• _BRIEF_
Quote, with no changes, the lines that run from the top of the material to the line with "docks', cat='grass', kind='stuff')", both included.
___
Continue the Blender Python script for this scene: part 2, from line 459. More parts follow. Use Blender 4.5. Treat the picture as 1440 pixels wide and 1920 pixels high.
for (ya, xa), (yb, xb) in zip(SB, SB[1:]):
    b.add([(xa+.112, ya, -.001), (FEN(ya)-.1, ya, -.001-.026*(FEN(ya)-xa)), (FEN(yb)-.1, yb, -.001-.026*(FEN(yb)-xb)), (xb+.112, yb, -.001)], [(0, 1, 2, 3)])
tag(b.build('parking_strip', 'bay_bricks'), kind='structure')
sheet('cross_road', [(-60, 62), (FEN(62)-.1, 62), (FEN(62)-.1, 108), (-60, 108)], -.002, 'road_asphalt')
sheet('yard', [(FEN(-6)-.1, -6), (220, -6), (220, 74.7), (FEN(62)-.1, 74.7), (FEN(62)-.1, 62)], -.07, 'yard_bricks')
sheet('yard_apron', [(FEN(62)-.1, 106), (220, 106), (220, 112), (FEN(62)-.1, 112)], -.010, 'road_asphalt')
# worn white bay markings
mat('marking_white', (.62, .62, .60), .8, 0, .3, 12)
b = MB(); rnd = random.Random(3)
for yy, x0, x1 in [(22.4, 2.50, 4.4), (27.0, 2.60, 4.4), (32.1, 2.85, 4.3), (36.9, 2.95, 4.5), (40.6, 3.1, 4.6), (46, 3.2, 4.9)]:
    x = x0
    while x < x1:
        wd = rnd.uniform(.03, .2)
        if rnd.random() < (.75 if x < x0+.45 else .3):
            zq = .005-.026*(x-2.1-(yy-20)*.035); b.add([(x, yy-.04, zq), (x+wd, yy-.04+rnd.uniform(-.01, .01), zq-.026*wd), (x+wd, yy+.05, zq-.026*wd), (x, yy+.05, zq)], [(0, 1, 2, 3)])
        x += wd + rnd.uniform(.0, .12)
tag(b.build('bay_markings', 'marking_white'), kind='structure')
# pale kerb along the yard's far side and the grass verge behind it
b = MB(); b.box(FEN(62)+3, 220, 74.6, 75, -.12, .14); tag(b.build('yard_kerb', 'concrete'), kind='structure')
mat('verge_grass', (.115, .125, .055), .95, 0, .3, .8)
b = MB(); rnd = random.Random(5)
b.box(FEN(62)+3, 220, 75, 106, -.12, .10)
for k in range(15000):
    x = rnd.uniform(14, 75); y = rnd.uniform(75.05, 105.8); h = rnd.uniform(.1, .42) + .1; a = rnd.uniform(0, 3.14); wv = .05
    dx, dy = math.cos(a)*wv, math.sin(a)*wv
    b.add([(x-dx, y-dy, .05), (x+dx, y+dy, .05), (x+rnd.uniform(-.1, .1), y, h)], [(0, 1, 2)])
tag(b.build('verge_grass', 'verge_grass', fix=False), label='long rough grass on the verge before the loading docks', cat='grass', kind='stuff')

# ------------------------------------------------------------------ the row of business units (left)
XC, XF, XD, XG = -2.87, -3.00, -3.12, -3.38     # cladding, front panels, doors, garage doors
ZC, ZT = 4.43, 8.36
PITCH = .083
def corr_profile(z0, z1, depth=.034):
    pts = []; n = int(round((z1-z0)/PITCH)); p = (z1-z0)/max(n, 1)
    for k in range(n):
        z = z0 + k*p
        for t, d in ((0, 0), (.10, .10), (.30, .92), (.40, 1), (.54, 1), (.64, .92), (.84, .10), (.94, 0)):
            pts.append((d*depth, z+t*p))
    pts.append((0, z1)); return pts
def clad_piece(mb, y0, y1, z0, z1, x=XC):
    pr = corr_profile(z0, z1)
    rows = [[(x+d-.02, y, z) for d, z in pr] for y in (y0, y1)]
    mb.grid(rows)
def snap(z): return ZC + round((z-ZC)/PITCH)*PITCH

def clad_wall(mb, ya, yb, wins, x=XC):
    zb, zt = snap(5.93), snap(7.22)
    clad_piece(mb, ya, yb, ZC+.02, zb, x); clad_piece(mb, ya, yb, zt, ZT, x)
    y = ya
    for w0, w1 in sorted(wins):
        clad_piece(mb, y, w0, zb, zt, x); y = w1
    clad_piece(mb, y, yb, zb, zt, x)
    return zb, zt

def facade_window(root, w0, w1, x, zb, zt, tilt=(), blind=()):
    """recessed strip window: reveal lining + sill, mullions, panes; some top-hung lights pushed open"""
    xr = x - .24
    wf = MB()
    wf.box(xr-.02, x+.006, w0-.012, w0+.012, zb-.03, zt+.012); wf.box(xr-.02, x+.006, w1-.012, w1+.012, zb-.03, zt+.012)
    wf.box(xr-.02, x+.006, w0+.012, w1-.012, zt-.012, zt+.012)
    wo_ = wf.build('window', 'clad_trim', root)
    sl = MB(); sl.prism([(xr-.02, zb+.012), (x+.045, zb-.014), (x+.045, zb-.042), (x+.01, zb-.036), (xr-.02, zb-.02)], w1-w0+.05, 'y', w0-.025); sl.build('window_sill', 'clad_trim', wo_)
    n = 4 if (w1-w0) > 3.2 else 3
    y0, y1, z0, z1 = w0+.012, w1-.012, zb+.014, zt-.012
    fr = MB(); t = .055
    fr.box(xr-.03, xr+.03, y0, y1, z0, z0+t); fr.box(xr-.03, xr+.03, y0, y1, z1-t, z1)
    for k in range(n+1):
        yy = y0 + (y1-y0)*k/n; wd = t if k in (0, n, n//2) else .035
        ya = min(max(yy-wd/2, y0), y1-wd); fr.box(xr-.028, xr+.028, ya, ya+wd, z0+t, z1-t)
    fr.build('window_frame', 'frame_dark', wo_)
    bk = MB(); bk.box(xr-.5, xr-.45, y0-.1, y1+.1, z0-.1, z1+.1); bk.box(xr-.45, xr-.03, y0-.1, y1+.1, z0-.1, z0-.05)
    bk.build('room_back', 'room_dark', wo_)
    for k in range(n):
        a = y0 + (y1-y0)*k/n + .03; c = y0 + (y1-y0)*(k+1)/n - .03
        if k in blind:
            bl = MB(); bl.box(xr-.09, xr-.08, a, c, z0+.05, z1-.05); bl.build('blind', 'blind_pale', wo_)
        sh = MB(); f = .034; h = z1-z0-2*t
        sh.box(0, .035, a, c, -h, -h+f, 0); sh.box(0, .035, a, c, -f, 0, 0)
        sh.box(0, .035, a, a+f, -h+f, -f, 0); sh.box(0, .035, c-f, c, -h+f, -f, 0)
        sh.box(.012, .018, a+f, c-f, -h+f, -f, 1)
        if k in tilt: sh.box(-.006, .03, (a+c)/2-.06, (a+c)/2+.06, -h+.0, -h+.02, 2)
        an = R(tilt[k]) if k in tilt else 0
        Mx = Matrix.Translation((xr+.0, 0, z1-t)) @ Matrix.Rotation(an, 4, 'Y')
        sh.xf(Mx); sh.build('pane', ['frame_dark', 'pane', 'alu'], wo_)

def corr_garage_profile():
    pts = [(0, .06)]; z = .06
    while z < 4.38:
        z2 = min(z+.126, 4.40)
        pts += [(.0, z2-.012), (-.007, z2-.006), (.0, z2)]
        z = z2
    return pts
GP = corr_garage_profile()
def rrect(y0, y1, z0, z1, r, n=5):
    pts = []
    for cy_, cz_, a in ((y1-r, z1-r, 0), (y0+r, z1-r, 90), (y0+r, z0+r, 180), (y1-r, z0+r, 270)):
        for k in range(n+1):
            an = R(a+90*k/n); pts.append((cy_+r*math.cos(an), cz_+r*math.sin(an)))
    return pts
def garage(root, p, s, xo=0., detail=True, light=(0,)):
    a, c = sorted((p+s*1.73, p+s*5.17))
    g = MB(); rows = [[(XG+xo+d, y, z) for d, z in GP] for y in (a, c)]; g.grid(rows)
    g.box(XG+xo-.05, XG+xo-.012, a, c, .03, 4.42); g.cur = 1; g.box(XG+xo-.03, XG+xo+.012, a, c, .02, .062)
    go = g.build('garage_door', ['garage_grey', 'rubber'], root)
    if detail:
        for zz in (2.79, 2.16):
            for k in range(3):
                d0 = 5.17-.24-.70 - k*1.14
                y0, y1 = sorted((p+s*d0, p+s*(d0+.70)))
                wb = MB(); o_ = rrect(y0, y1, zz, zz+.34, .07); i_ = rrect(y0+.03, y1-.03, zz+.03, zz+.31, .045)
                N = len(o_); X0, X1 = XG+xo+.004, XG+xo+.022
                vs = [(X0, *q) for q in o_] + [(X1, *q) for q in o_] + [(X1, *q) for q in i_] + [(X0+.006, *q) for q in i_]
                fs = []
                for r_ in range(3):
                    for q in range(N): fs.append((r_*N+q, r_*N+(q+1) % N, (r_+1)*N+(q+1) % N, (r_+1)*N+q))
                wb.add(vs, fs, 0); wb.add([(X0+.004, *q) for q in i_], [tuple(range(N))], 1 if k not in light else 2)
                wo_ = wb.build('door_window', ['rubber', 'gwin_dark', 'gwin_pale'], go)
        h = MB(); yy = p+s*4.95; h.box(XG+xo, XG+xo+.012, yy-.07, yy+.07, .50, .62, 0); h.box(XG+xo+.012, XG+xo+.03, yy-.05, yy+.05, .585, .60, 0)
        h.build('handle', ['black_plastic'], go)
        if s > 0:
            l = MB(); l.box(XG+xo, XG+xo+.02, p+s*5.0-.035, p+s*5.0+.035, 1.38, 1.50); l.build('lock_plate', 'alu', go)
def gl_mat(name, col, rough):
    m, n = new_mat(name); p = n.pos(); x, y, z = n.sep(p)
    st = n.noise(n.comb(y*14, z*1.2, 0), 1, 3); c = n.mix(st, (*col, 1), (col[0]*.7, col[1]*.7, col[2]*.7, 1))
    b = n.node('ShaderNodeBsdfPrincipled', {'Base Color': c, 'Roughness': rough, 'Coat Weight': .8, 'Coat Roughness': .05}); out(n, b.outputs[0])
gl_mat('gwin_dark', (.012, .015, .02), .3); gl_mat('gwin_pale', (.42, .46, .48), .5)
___
• _TASK OUTPUT_
Continue the Blender Python script for this scene: part 2, from line 459. More parts follow. Use Blender 4.5. Treat the picture as 1440 pixels wide and 1920 pixels high.
for (ya, xa), (yb, xb) in zip(SB, SB[1:]):
    b.add([(xa+.112, ya, -.001), (FEN(ya)-.1, ya, -.001-.026*(FEN(ya)-xa)), (FEN(yb)-.1, yb, -.001-.026*(FEN(yb)-xb)), (xb+.112, yb, -.001)], [(0, 1, 2, 3)])
tag(b.build('parking_strip', 'bay_bricks'), kind='structure')
sheet('cross_road', [(-60, 62), (FEN(62)-.1, 62), (FEN(62)-.1, 108), (-60, 108)], -.002, 'road_asphalt')
sheet('yard', [(FEN(-6)-.1, -6), (220, -6), (220, 74.7), (FEN(62)-.1, 74.7), (FEN(62)-.1, 62)], -.07, 'yard_bricks')
sheet('yard_apron', [(FEN(62)-.1, 106), (220, 106), (220, 112), (FEN(62)-.1, 112)], -.010, 'road_asphalt')
# worn white bay markings
mat('marking_white', (.62, .62, .60), .8, 0, .3, 12)
b = MB(); rnd = random.Random(3)
for yy, x0, x1 in [(22.4, 2.50, 4.4), (27.0, 2.60, 4.4), (32.1, 2.85, 4.3), (36.9, 2.95, 4.5), (40.6, 3.1, 4.6), (46, 3.2, 4.9)]:
    x = x0
    while x < x1:
        wd = rnd.uniform(.03, .2)
        if rnd.random() < (.75 if x < x0+.45 else .3):
            zq = .005-.026*(x-2.1-(yy-20)*.035); b.add([(x, yy-.04, zq), (x+wd, yy-.04+rnd.uniform(-.01, .01), zq-.026*wd), (x+wd, yy+.05, zq-.026*wd), (x, yy+.05, zq)], [(0, 1, 2, 3)])
        x += wd + rnd.uniform(.0, .12)
tag(b.build('bay_markings', 'marking_white'), kind='structure')
# pale kerb along the yard's far side and the grass verge behind it
b = MB(); b.box(FEN(62)+3, 220, 74.6, 75, -.12, .14); tag(b.build('yard_kerb', 'concrete'), kind='structure')
mat('verge_grass', (.115, .125, .055), .95, 0, .3, .8)
b = MB(); rnd = random.Random(5)
b.box(FEN(62)+3, 220, 75, 106, -.12, .10)
for k in range(15000):
    x = rnd.uniform(14, 75); y = rnd.uniform(75.05, 105.8); h = rnd.uniform(.1, .42) + .1; a = rnd.uniform(0, 3.14); wv = .05
    dx, dy = math.cos(a)*wv, math.sin(a)*wv
    b.add([(x-dx, y-dy, .05), (x+dx, y+dy, .05), (x+rnd.uniform(-.1, .1), y, h)], [(0, 1, 2)])
tag(b.build('verge_grass', 'verge_grass', fix=False), label='long rough grass on the verge before the loading docks', cat='grass', kind='stuff')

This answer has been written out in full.